I did have one moment of "achievement" this past week. I've begun to remove the children songs from my playlist. While I haven't gained mastery of all the children songs of my previous playlist... I realize I am "strong" enough to be learning from real pop songs / normal German songs now.

I'll probably go back to some of the harder children songs (or at least, the ones with more complex rhythms / less boring songs). They really are great for learning vocabulary. But my skill level has evolved that I can be sampling harder songs / harder books / harder material successfully. So I should move forward and leave the easier stuff behind...

[–] Ashtear@piefed.social 1 points 12 hours ago

It ultimately depends on how many cards you want to do per day and how much time you set aside for it. I try to shoot for 30-35 minutes a day with 16 new cards (about 8-10 new words, usually) per day, so that comes out to 85% for me. My time's been creeping up a little, so I'm probably going to suspend new cards for a week-ish once I finish Tobira later this month.

And grats on 5 months!

[–] Ashtear@piefed.social 3 points 1 day ago

Yep, sticking with it! Pretty good week last week.

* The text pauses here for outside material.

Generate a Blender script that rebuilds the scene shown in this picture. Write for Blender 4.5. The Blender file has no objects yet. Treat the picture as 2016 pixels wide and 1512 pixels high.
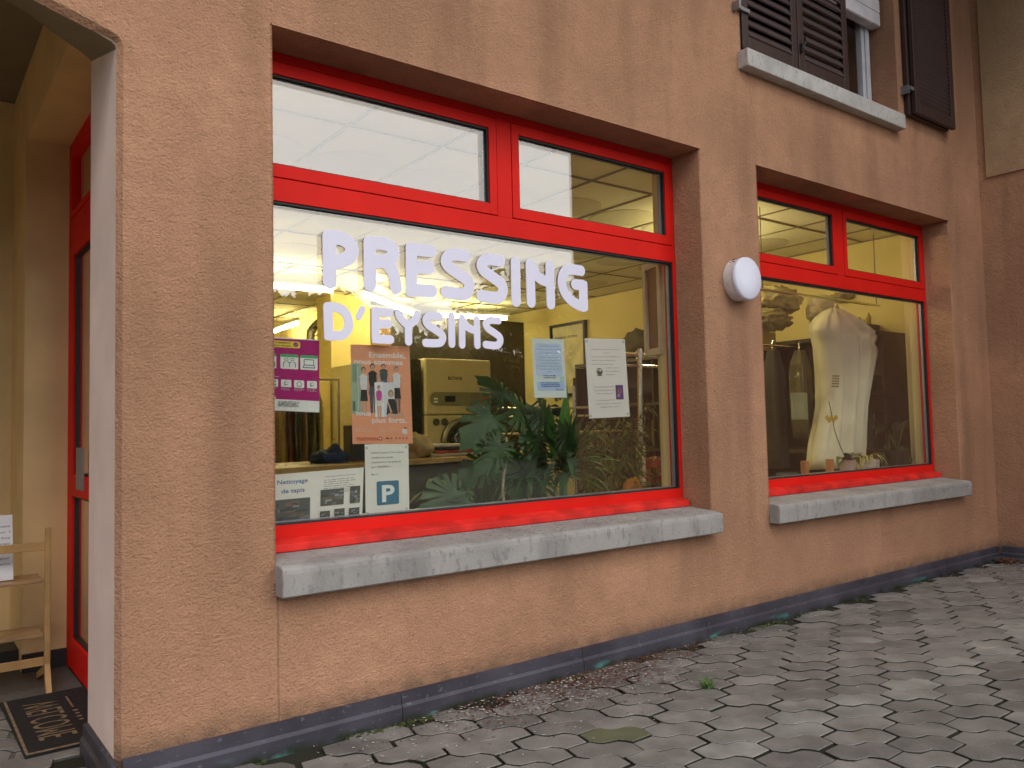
import bpy, bmesh, math, random
import numpy as np
from mathutils import Vector, Matrix, noise as mnoise
from mathutils.geometry import tessellate_polygon
R = math.radians
rnd = random.Random(7)
C = bpy.context.scene.collection
S = bpy.context.scene

# ------------------------------------------------------------------ camera, sky, sun, exposure
YAW, PITCH, ROLL, FPX, CD, CH = 37.336, 3.0958, -1.3002, 1599.57, 2.91, 1.147
a_, b_, c_ = R(YAW), R(PITCH), R(ROLL)
FW = Vector((math.sin(a_)*math.cos(b_), math.cos(a_)*math.cos(b_), math.sin(b_)))
RT0 = Vector((math.cos(a_), -math.sin(a_), 0)); UP0 = RT0.cross(FW)
RT = RT0*math.cos(c_) + UP0*math.sin(c_); UP = -RT0*math.sin(c_) + UP0*math.cos(c_)
CAMP = Vector((0, -CD, CH))
cam = bpy.data.cameras.new('camera'); camo = bpy.data.objects.new('camera', cam); C.objects.link(camo)
cam.sensor_fit = 'HORIZONTAL'; cam.sensor_width = 36; cam.lens = FPX/2016*36
cam.clip_start = .05; cam.clip_end = 2000
M = Matrix((RT, UP, -FW)).transposed().to_4x4(); M.translation = CAMP
camo.matrix_world = M
S.camera = camo
def at(u, v, y):                         # survey helper: sight line of photo pixel (u,v) met at depth plane y
    d = FW*FPX + RT*(u-1008) - UP*(v-756)
    return CAMP + d*((y-CAMP.y)/d.y)
def atx(u, v, x):
    d = FW*FPX + RT*(u-1008) - UP*(v-756)
    return CAMP + d*((x-CAMP.x)/d.x)

SUN_EL, SUN_AZ = 47, 205                  # azimuth clockwise from +y
w = bpy.data.worlds.new('World'); S.world = w; w.use_nodes = True
nt = w.node_tree; nt.nodes.clear()
def nn(t, ty, **k):
    n = t.nodes.new(ty)
    for a, b in k.items(): setattr(n, a, b)
    return n
sky = nn(nt, 'ShaderNodeTexSky', sky_type='NISHITA', sun_disc=False)
sky.sun_elevation = R(SUN_EL); sky.sun_rotation = R(SUN_AZ)
sky.air_density = 1.0; sky.dust_density = 2.0
tc = nn(nt, 'ShaderNodeTexCoord'); mp = nn(nt, 'ShaderNodeMapping'); mp.inputs['Scale'].default_value = (1, 1, 3.2)
nz = nn(nt, 'ShaderNodeTexNoise'); nz.inputs['Scale'].default_value = 1.6; nz.inputs['Detail'].default_value = 6
nz.inputs['Roughness'].default_value = .55
cr = nn(nt, 'ShaderNodeValToRGB'); cr.color_ramp.elements[0].position = .35; cr.color_ramp.elements[1].position = .68
cr.color_ramp.elements[0].color = (15.5, 15.8, 17.6, 1); cr.color_ramp.elements[1].color = (19.5, 19.3, 19.5, 1)
mx = nn(nt, 'ShaderNodeMix', data_type='RGBA'); mx.inputs[0].default_value = .8
bg = nn(nt, 'ShaderNodeBackground'); bg.inputs[1].default_value = .1
wo = nn(nt, 'ShaderNodeOutputWorld')
L = nt.links.new
GLOW = 3.7      # low bright break in the clouds opposite the shop front
GLOW_DIR = Vector((math.sin(R(143)), math.cos(R(143)), math.tan(R(16)))).normalized()
dt = nn(nt, 'ShaderNodeVectorMath', operation='DOT_PRODUCT'); dt.inputs[1].default_value = GLOW_DIR
nrm = nn(nt, 'ShaderNodeVectorMath', operation='NORMALIZE'); L(tc.outputs['Generated'], nrm.inputs[0]); L(nrm.outputs[0], dt.inputs[0])
gr = nn(nt, 'ShaderNodeMapRange', interpolation_type='SMOOTHSTEP'); gr.inputs[1].default_value = .78; gr.inputs[2].default_value = .94; gr.inputs[3].default_value = 1.0; gr.inputs[4].default_value = GLOW
L(dt.outputs['Value'], gr.inputs[0])
gc = nn(nt, 'ShaderNodeMix', data_type='RGBA', blend_type='MULTIPLY'); gc.inputs[7].default_value = (1.03, 1.0, .90, 1)
gf = nn(nt, 'ShaderNodeMapRange'); gf.inputs[1].default_value = 1.0; gf.inputs[2].default_value = GLOW; L(gr.outputs[0], gf.inputs[0]); L(gf.outputs[0], gc.inputs[0]); L(mx.outputs[2], gc.inputs[6])
gm = nn(nt, 'ShaderNodeVectorMath', operation='SCALE'); L(gc.outputs[2], gm.inputs[0]); L(gr.outputs[0], gm.inputs['Scale'])
L(tc.outputs['Generated'], mp.inputs[0]); L(mp.outputs[0], nz.inputs[0]); L(nz.outputs[0], cr.inputs[0])
L(sky.outputs[0], mx.inputs[6]); L(cr.outputs[0], mx.inputs[7]); L(gm.outputs[0], bg.inputs[0]); L(bg.outputs[0], wo.inputs[0])
sl = bpy.data.lights.new('sun', 'SUN'); sl.energy = 1.25; sl.angle = R(26); sl.color = (1, .93, .84)
so = bpy.data.objects.new('sun', sl); C.objects.link(so)
sd = Vector((math.sin(R(SUN_AZ))*math.cos(R(SUN_EL)), math.cos(R(SUN_AZ))*math.cos(R(SUN_EL)), math.sin(R(SUN_EL))))
so.rotation_euler = sd.to_track_quat('Z', 'Y').to_euler()
S.view_settings.view_transform = 'Standard'; S.view_settings.look = 'None'
S.view_settings.gamma = 1; S.view_settings.exposure = -0.58
S.view_settings.use_curve_mapping = False
S.render.engine = 'CYCLES'
S.cycles.max_bounces = 8; S.cycles.diffuse_bounces = 4; S.cycles.glossy_bounces = 4; S.cycles.transparent_max_bounces = 24
S.cycles.transmission_bounces = 4; S.cycles.caustics_reflective = False; S.cycles.caustics_refractive = False
S.cycles.sample_clamp_indirect = 6

# ------------------------------------------------------------------ helpers
def tag(o, label=None, cat=None, group=None, kind=None):
    if label: o['label'] = label
    if cat: o['category'] = cat
    if group: o['group'] = group
    if kind: o['kind'] = kind
    return o
def thing(name, label, cat, loc=(0, 0, 0), group=None):
    o = bpy.data.objects.new(name, None); C.objects.link(o); o.location = loc; o.empty_display_size = .05
    return tag(o, label, cat, group)
def world_off(p):
    v = Vector((0, 0, 0))
    while p is not None: v += p.location; p = p.parent
    return v
class MB:
    def __init__(s): s.v = []; s.f = []; s.m = []; s.cm = 0; s.c = None
    def add(s, vs, fs):
        n = len(s.v); s.v += [tuple(q) for q in vs]; s.f += [tuple(n+i for i in f) for f in fs]; s.m += [s.cm]*len(fs); return s
    def box(s, x0, x1, y0, y1, z0, z1):
        return s.add([(x0,y0,z0),(x1,y0,z0),(x1,y1,z0),(x0,y1,z0),(x0,y0,z1),(x1,y0,z1),(x1,y1,z1),(x0,y1,z1)],
                     [(0,3,2,1),(4,5,6,7),(0,1,5,4),(1,2,6,5),(2,3,7,6),(3,0,4,7)])
    def prism(s, poly, ax, lo, hi):       # poly in the two other axes (order xyz without ax)
        def mk(p, t): q = list(p); q.insert(ax, t); return q
        n = len(poly); vs = [mk(p, lo) for p in poly] + [mk(p, hi) for p in poly]
        return s.add(vs, [tuple(range(n))[::-1], tuple(range(n, 2*n))] + [(i, (i+1) % n, n+(i+1) % n, n+i) for i in range(n)])
    def tube(s, pts, r, n=8, caps=True):
        pts = [Vector(p) for p in pts]; rs = r if isinstance(r, (list, tuple)) else [r]*len(pts)
        vs = []; up = None
        for i, p in enumerate(pts):
            t = (pts[min(i+1, len(pts)-1)] - pts[max(i-1, 0)]).normalized()
            if up is None: up = Vector((0, 0, 1)) if abs(t.z) < .9 else Vector((1, 0, 0))
            a = t.cross(up).normalized(); up = a.cross(t).normalized()
            vs += [p + (a*math.cos(2*math.pi*k/n) + up*math.sin(2*math.pi*k/n))*rs[i] for k in range(n)]
        fs = [(i*n+k, i*n+(k+1) % n, (i+1)*n+(k+1) % n, (i+1)*n+k) for i in range(len(pts)-1) for k in range(n)]
        if caps: fs += [tuple(range(n))[::-1], tuple((len(pts)-1)*n+k for k in range(n))]
        return s.add(vs, fs)
    def lathe(s, prof, c=(0, 0, 0), n=24, ax=2):
        vs = []
        for (r_, h) in prof:
            for k in range(n):
                a = 2*math.pi*k/n; q = [r_*math.cos(a), r_*math.sin(a)]; q.insert(ax, h); vs.append([q[i]+c[i] for i in range(3)])
        m = len(prof)
        fs = [(i*n+k, i*n+(k+1) % n, (i+1)*n+(k+1) % n, (i+1)*n+k) for i in range(m-1) for k in range(n)]
        fs += [tuple(range(n))[::-1], tuple((m-1)*n+k for k in range(n))]
        return s.add(vs, fs)
    def blob(s, c, rad, seed=0, amp=.15, nu=16, nv=10, fr=2.0):
        vs = []
        for j in range(nv+1):
            th = math.pi*j/nv
            for i in range(nu):
                ph = 2*math.pi*i/nu; d = Vector((math.sin(th)*math.cos(ph), math.sin(th)*math.sin(ph), math.cos(th)))
                k = 1 + amp*mnoise.noise(d*fr + Vector((seed, seed*1.7, 0)))*2
                vs.append((c[0]+d.x*rad[0]*k, c[1]+d.y*rad[1]*k, c[2]+d.z*rad[2]*k))
        return s.add(vs, [(j*nu+i, j*nu+(i+1) % nu, (j+1)*nu+(i+1) % nu, (j+1)*nu+i) for j in range(nv) for i in range(nu)])
    def build(s, name, mat, parent=None, smooth=False, bevel=0, colors=None, tagd=None):
        off = world_off(parent)
        me = bpy.data.meshes.new(name); me.from_pydata([(x-off.x, y-off.y, z-off.z) for x, y, z in s.v], [], s.f)
        mats = mat if isinstance(mat, (list, tuple)) else [mat]
        for m_ in mats: me.materials.append(m_)
        if len(mats) > 1:
            for p, k in zip(me.polygons, s.m): p.material_index = k
        if colors:
            ca = me.color_attributes.new('tint', 'FLOAT_COLOR', 'CORNER')
            for p, c in zip(me.polygons, colors):
                for li in p.loop_indices: ca.data[li].color = (*c, 1)
        bm = bmesh.new(); bm.from_mesh(me); bmesh.ops.recalc_face_normals(bm, faces=bm.faces); bm.to_mesh(me); bm.free()
        if smooth:
            for p in me.polygons: p.use_smooth = True
        o = bpy.data.objects.new(name, me); C.objects.link(o)
        if parent: o.parent = parent
        if bevel:
            b = o.modifiers.new('bevel', 'BEVEL'); b.width = bevel; b.segments = 2; b.limit_method = 'ANGLE'; b.angle_limit = R(40)
        return o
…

I'm using someone's transcribed notes from the grammar section in my textbook so I have them in a portable format (for use in my note-taking app, or to throw into Anki, etc.). It's not the cleanest transcription, and one thing I'm starting to notice is I'm getting really sharp at spotting typos. Typos--especially kanji conversion errors--work differently in Japanese than they do in English, so there's kind of a separate learned skill for it. It's super interesting stuff, and I'm recalling an interview with Alexander O. Smith (a video game localizer) where he said recognizing potential errors and understanding the scenarist's original intent is a key benchmark for being able to localize games well. Makes me feel pretty good about playing some more later.

I wonder if reading through stuff with errors is an exercise worth seeking out, too, for those at intermediate-level and up. It feels like a good way to reinforce learned but not yet mastered material.